“Se vuole Schiavone può ancora raccontare cose interessanti per la lotta contro la camorra.
Anche se sta in carcere da ventisei anni. Certo, la grande criminalità è andata avanti, ma lui resta ancora un elemento importante”. Lo afferma l’europarlamentare Pd Franco Roberti, procuratore nazionale antimafia dal 2013 al 2017, in un’intervista al Corriere della Sera.
“Dobbiamo essere realisti e considerare che si tratta di un uomo detenuto dal 1998″, avverte Roberti in merito al pentimento di Francesco Schiavone, detto Sandokan, boss di Casal di Principe. Tuttavia “Sandokan ha da dire molte cose che possono rivelarsi utili e interessanti per chi combatte il crimine”.
Per esempio “Schiavone può raccontare cose del passato, perché quelle ha gestito in prima persona. Ma ciò non significa che non siano cose ancora interessanti. I casalesi sono stati un clan potentissimo“. E soprattutto “imprenditoria e riciclaggio erano le loro attività principali”.
Quindi può essere “un’ipotesi fondata” che il clan possa avere ancora un enorme patrimonio, anche se, avverte Roberti, “dubito” che Schiavone rivelerà dove è nascosto il tesoro dei Casalesi: “Se Schiavone volesse, potrebbe portare i magistrati che lo interrogheranno in un mondo di grandi capitali che sicuramente non è stato esplorato fino in fondo – spiega Roberti – Ma lui non è il primo capo che si pente, e quelli che lo hanno preceduto non sono mai stati molto disponibili ad aprire le loro casseforti.
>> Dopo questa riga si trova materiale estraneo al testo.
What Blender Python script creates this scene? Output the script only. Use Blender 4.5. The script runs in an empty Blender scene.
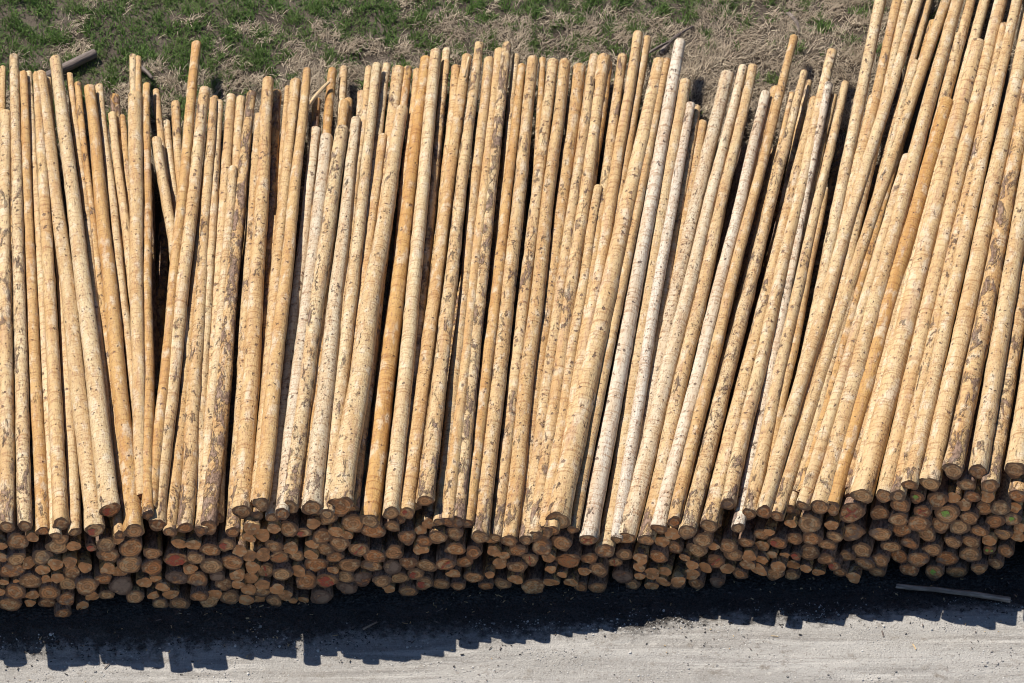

Spero di sbagliarmi ma non mi aspetto che Sandokan si comporti diversamente”.
DE RAHO – “È stato il camorrista che più di ogni altro ha impersonificato il modello di capo del clan dei Casalesi. Nel processo ‘Spartacus’, i collaboratori di giustizia lo hanno sempre indicato come un capo coerente con le regole della camorra, al quale gli affiliati hanno sempre riconosciuto le doti di leader. Il soggetto che, al di sopra di tutti gli altri, impartiva gli ordini che poi venivano eseguiti”. Così, in un’intervista a La Repubblica, l’ex procuratore nazionale antimafia Cafiero De Raho descrive Francesco Schiavone detto Sandokan, il boss dei casalesi che ha deciso di pentirsi dopo 26 anni di carcere duro.
De Raho, che iniziò a indagare sui casalesi all’inizio degli anni ’90, è convinto che una collaborazione di Schiavone con la giustizia possa ancora avere senso: “Assolutamente sì, anzi può essere indubbiamente molto rilevante. Francesco Schiavone è colui che conosce i segreti del clan, da quando operava con Antonio Bardellino (il fondatore della cosca sparito nel nulla e, secondo le sentenze, assassinato in Brasile nel 1988, ndr) e poi in tutti gli anni a seguire. Conosce i nomi di chi ha fatto parte della rete di imprenditori che hanno stretto accordi e affari e sa dove è nascosta la cassaforte del clan che non è mai stata trovata”.
Inoltre “oggi potrebbe lanciare un messaggio potente: potrebbe dire a tutti che far parte della camorra non paga, ma anzi determina un allontanamento dagli affetti, dalla famiglia e da tutto ciò che è davvero importante nella vita di un uomo”.